Our curiosity was aroused more when a party of cordial Chinese men and women converged around a chain of stove top tables assembled next to us. A young Israeli man with the entourage introduced himself as a “businessmen.” One older Chinese gentleman in jeans and a sweatshirt spoke English fluently. “I was at their hot pot in Paris and told them to put one in Georgia, too,” he said with an American accent.

High roller gamblers crossed my mind, but these people did not have that crusty-eyed look of casino hounds. And they were nice. Someone said “Dubai” and we began to connect the dots.

A couple weeks earlier, the Georgian government announced a $100 million project to build an archipelago of artificial islands, Dubai style, much to everyone’s amusement. The city is synonymous to kitsch and out of control development while its mayors routinely resign like it’s part of the job description, or like Giorgi Ermakov, they go to prison. A city planner I know couldn’t understand why he was called to advise a mayor who complained that buildings were going up illegally and could do nothing about it. Two weeks ago, nine people died after a building collapsed, a tragedy that surprised no one.

A Black Sea Vegas or Dubai, it doesn’t really matter. This old port town will never be either. Batumi is a live for the moment city, a showpiece of pastiche construction with a simple doctrine of “build it, and they might come.” No one cares what, where or how well things are built, if they did it wouldn’t be Batumi - that’s its charm. In 2012, the city built a chacha fountain that dried up almost immediately.
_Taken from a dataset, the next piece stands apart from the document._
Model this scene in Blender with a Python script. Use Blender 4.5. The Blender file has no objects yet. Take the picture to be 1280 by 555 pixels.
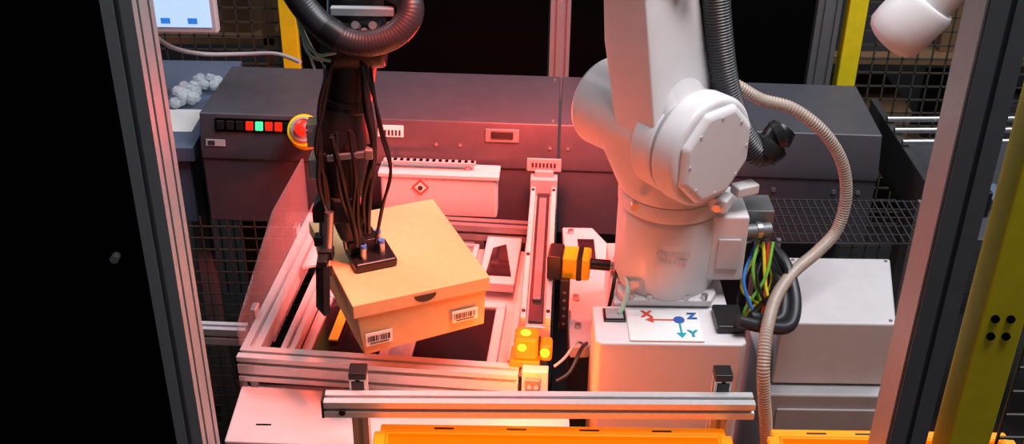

But that's okay, there is some great acharuli khachapuri next door. Behind the fish market, there are several seaside restaurants frying up delicious barabulki, and now in the neglected Intourist Hotel there are gurgling Chongqing style hot pots packing the most delirious punch the country has ever seen. There are plenty of reasons to avoid Batumi, but thanks to a group of anonymous Chinese businessmen, we have another reason to come.